Por aquí sigue vivo el fiado, y nadie tiene pasado. Lo notable es que mucha gente vino para volver a empezar, sin resignar confort, calidad de vida y expectativas de alto vuelo. Más notable es que, en una ciudad tan segura, estén proliferando los clubes de campo, como Vallescondido (450 ha con lotes de 5.000 m2 y el 50% del predio como bosque auténtico intangible). El 95% de los propietarios son de San Isidro y auspician copas, endurence y desafíos de esquí, trekking, escalada o mountain bike. Hay club hípico, canchas de tenis y cancha de golf diseñada por Pablo Caprile. Están levantando un hotel turístico de cincuenta habitaciones, sin prisa.
También se multiplican los barrios cerrados: Miralejos, El Desafío, Noregón, El Peñón de Lolog, Chapelco, Los Ñires, etc. Miralejos, por ejemplo, nació cuando Leonardo Bracht compró 470 ha para montar un aserradero. Al año, la conciencia ecologista le hizo un click y dejó de voltear lengas. Vendió el predio a Eidico (una desarrolladora de barrios cerrados) y sólo conservó 70 ha para montar un canopy. Su propia casa, con techos y paredes de tejuelas de alerce, fue la primera cabaña sobre el cerro Chapelco. Hoy funciona como hostería, con vistas y circuitos privilegiados a 1.200 metros de altura. El intendente de “la estancia”, como dicen de Miralejos, es un licenciado en Turismo y máster en medio ambiente, graduado nada menos que en Alaska. “Acá viene gente de mediana edad, que ya no tiene tanto petardo en la cabeza. Es otra historia. En Miralejos ya hicimos ocho asambleas con votaciones unánimes. Yo estoy desde 1989 y mis hijos juegan al rugby con los hijos de los peones”, enfatiza Esteban Bosch, el apoderado legal que toma mate a diario con los mapuches de la comunidad Vera, con quienes cerró un acuerdo para acceder directamente a Chapelco.
Curioso el acento gangoso de Buenos Aires norte para una ciudad de estilo alpino. Y eso de almorzar en casa, dormir la siesta y volver a trabajar...

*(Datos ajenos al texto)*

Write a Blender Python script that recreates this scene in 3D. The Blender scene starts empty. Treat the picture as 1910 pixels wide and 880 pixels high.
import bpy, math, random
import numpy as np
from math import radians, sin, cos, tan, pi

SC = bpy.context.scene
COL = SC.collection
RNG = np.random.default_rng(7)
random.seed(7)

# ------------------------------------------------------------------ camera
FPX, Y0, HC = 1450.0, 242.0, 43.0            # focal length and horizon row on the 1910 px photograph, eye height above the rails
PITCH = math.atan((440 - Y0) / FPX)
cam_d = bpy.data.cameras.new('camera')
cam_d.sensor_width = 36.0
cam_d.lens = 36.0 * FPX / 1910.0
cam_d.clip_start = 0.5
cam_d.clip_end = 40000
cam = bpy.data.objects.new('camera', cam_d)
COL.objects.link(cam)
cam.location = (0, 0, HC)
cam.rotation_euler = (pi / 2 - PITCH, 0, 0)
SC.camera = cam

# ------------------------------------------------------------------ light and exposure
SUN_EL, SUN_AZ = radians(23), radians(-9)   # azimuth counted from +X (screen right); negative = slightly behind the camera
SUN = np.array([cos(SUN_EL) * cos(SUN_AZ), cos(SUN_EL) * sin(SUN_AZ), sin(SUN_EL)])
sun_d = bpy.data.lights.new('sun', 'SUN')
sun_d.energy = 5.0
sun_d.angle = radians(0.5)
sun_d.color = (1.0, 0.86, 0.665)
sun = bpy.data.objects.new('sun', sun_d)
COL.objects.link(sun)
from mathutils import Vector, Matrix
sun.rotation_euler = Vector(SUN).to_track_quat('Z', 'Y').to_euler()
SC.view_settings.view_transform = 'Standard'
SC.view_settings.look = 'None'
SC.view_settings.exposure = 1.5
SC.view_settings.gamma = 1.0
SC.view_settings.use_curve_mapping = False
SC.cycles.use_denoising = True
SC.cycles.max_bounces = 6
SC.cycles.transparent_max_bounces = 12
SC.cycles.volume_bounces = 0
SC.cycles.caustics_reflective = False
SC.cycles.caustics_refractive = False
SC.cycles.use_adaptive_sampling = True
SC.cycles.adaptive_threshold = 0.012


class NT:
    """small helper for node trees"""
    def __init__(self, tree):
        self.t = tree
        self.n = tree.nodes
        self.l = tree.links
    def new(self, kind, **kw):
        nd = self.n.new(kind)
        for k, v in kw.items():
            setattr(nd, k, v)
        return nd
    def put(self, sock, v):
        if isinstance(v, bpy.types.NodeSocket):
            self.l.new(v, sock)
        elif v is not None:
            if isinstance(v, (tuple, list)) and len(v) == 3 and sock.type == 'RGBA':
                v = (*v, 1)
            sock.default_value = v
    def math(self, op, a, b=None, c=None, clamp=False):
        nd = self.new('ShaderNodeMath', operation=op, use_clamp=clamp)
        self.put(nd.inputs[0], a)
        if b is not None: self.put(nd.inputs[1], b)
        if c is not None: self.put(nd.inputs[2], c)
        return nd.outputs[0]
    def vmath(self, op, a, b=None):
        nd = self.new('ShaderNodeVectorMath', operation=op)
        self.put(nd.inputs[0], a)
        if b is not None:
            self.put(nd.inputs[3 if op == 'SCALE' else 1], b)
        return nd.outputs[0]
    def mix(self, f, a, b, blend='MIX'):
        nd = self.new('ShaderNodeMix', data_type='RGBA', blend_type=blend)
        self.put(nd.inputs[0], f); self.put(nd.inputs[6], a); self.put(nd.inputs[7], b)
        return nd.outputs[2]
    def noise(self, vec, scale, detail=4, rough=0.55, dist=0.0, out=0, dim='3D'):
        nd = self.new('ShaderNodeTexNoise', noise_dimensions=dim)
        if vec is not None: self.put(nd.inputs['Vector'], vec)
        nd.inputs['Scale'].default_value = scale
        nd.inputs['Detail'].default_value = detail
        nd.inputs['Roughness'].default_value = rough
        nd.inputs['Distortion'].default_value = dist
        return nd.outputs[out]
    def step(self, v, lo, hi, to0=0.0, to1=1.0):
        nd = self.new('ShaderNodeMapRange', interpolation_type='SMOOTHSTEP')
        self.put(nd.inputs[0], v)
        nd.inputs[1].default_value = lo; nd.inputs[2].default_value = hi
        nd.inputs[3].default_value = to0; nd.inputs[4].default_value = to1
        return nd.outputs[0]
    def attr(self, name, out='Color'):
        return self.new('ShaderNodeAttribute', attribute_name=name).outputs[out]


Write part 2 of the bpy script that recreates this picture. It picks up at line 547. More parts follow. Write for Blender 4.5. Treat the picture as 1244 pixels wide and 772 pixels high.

Son los códigos del interior, pero la buena vida es pegadiza. “Tenemos un producto de excelente nivel, con cuatro estaciones turísticas. Nosotros planificamos la ciudad y hacemos mucha capacitación, se discuten políticas de planeamiento turístico y se firman alianzas estratégicas. Y los viajeros se dan cuenta, por eso vienen”, confía Pont Lezica.